The second element of the campaign, clearly building to some extent on the first, is "the battle for narrative" - which seems to mean that we'll try to shift public opinion, basing our approach in part upon finding out what people are thinking now in order to tailor our message to maximum effect in changing their minds.
Whilst this also seems to be a sensible element of a present day role for the TUC, it's odd that the demarcation that kept "day to day campaigning" out of this first chapter of the report precludes mention of the dramatic (if temporary) victory in the "battle for narrative" on 30 November, when opinion poll data showed large majority support for a strike condemned by the Government and opposed by much of the media.
The third element of the campaign is "day to day" campaigning, concerning which this chapter gives limited information about pilot projects based around clusters of marginal Parliamentary constituencies. Since it is individual unions (rather than the TUC) who have the capacity to mobilise "bodies on the ground" for campaiging activity, this is probably a more challenging element of the campaign for the TUC to develop.
The third element of the campaign appears to relate to the fourth, which is "building better campaign capacity" and this must also be challenging, given that the only funding for the campaign has been a one-off single-year 10p per member levy on affiliates which may (or may not) be repeated.

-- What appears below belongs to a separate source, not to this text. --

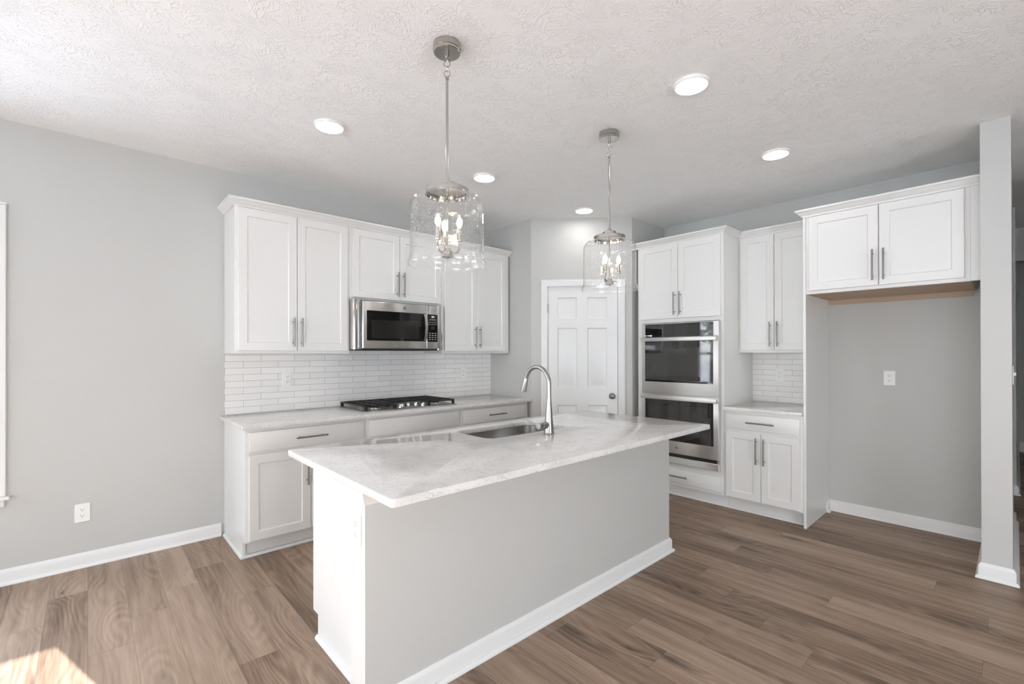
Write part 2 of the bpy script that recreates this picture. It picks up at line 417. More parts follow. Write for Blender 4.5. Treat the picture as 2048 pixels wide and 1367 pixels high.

The first chapter of the report concludes by previewing the 20 October demonstration (now less than 8 weeks away) (www.afuturethatworks.org). The ability of a trade union centre formally to organise such events on behalf of the movement as a whole is a compelling justification for the continued existence of the TUC (as a body to which even the largest and most prickly trade unions will defer as they would not to each other).
I very much hope to emerge from Congress, in a little over a fortnight's time, convinced that we will - on 20 October - show, as the report almost puts it "that the scale of opposition to the austerity based policies being adopted by the Government" has not diminished since 26 March 2011.
The campaign against the Government is at the front of the report of the TUC General Council. It needs to be at the front of the work of thousands of paid officials and tens of thousands of shop stewards and activists over the coming weeks.